Member Since: 19 Apr 2017
Location: wigan
Posts: 12

United Kingdom 2010 Discovery 4 3.0 TDV6 Base 7 Seat Auto Nara BronzeDiscovery 4

Hi Roversmith

Intake manifold replacement was biggest job I had attempted, and of course I got it wrong first time. I don't know if this is good practise, but second time around I put a little sikaflex on the gasket and let it dry, just on the part of the gasket that I struggled with near the bulkhead.

With regards to EGR valve motor, Prette has covered it well.
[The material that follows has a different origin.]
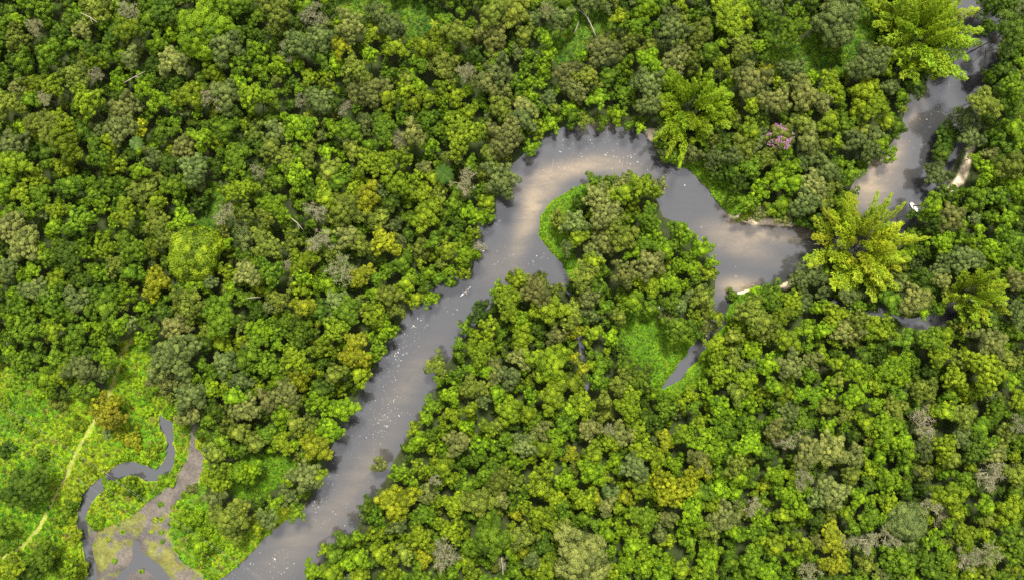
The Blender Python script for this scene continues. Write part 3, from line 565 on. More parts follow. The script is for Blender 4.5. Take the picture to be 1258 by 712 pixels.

In my case, as you look at the little wheel (pinion?) on the end of the actual motor, it should sit in the bed? of the valve in the EGR. So look down and you will see the space for that wheel just of centre to the right as you look at it over drivers side wheel arch.

I turned my motor 90 degrees clockwise and dropped it in, and touch wood, it is all working so far and no leaks.

As a side note, after fixing the intake and being pretty happy with myself, I then got restricted mode at 2800 RPM, and codes P22D3-77 and P22CF-71 but after a quick look on this forum, a very useful post by Disco Mikey from a while ago put me in the direction of vacuum pipe problem, and sure enough it was.

So for now, the car is running great.

I only attempted this as I haven't been able to work since MArch 2020, and though it was time consuming, if I can do it I'm sure anyone can, and I also believe I have learnt a lot about the car on the way.